John Jenkins subsequently claimed that as a non-commissioned officer in the British Army, he could have approached Prince Charles with a loaded firearm, had he wished, and could have found volunteers for a suicide mission,1 thus apparently discrediting any notion that MAC’s intention was to shed blood: the explosions were intended as a symbol of Welsh national resistance to English rule, just as the pomp that accompanied the investure was a symbol of the power of the British state. Even so, Gwynfor Evans remarks in his book, Fighting for Wales, that all attempts at armed revolt against English rule have failed, and that those movements which survived the 1960s were those that stayed close to the principles of pacifism and civil disobedience embraced by Plaid Cymru at its foundation,2 and while Ned Thomas dismisses the ‘pious lie’ that political violence is counterproductive, he condemns it nonetheless for the ‘moral corruption’ it brings to a moral movement.3

In 2018 the Welsh government gave somewhat furtive consent to a plan to rename the second Severn crossing as the Prince of Wales Bridge to commemorate the investiture. Despite widespread opposition to what still seemed a slur, and a petition which was signed by 30,000 people in a country of just 3 million, a subdued ceremony4 was attended by the prince on 2nd July 2018, with little advanced publicity and few invitations to the press. What the British state once did openly by popular consent it continues to do by stealth in the face of democratic opposition, incapable of imagining5 any way to treat us, it seems, but as an obedient ‘principality’ in their failing yet belligerent English empire:6 an empire bitterly divided, yet screaming its unity, fearful of the future, yet boastful of the past, rushing in an unreasoning fury towards the means of its dissolution.

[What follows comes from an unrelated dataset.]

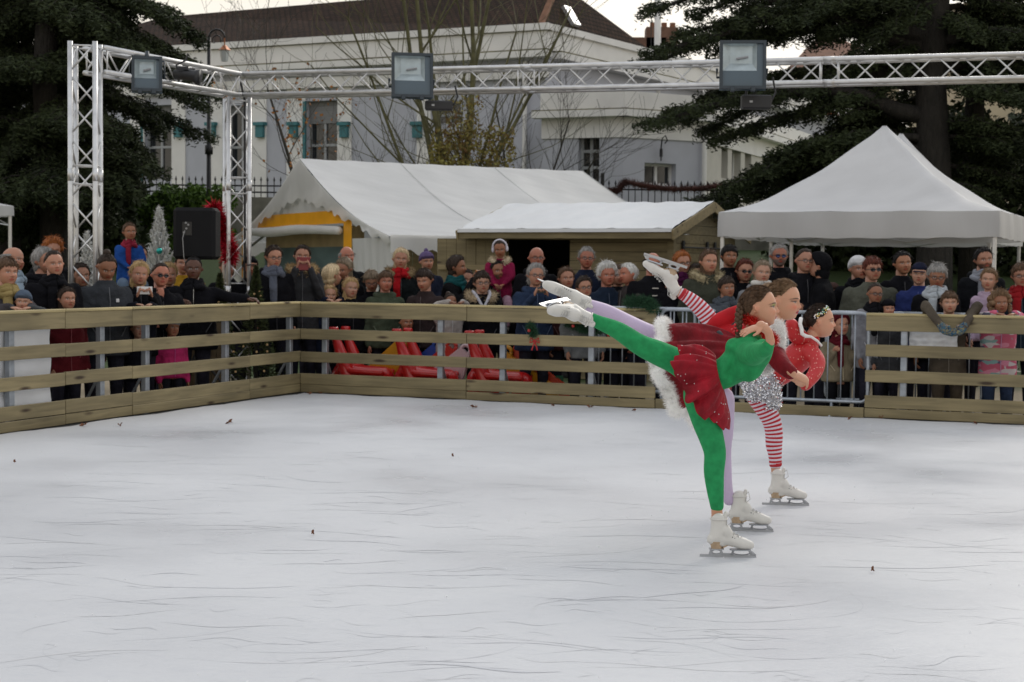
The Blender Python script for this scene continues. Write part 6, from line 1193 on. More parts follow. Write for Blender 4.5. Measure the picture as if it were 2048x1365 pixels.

  1. ‘Prince Charles ‘could have been killed’ during Caernarfon investiture.’ Nation Cymru, 19th June 2019. 

  2. Gwynfor Evans, Fighting For Wales. Talybont: Lolfa, 1991. 

  3. Ned Thomas, The Welsh Extremist. Talybont: Lolfa, 1973. 

  4. David James, ‘There was a ceremony to formally name the Prince of Wales Bridge but they didn’t publicise it.’ Wales Online, 2nd July 2018. 

  5. Richard Wyn Jones, ‘England’s idea of unionism is not shared in the rest of UK.’ Irish Times, 21st March 2017. 

  6. Michael Hechter, Internal Colonialism: The Celtic Fringe in British National Development, 1536-1966. London: Routledge & Keegan Paul, 1975.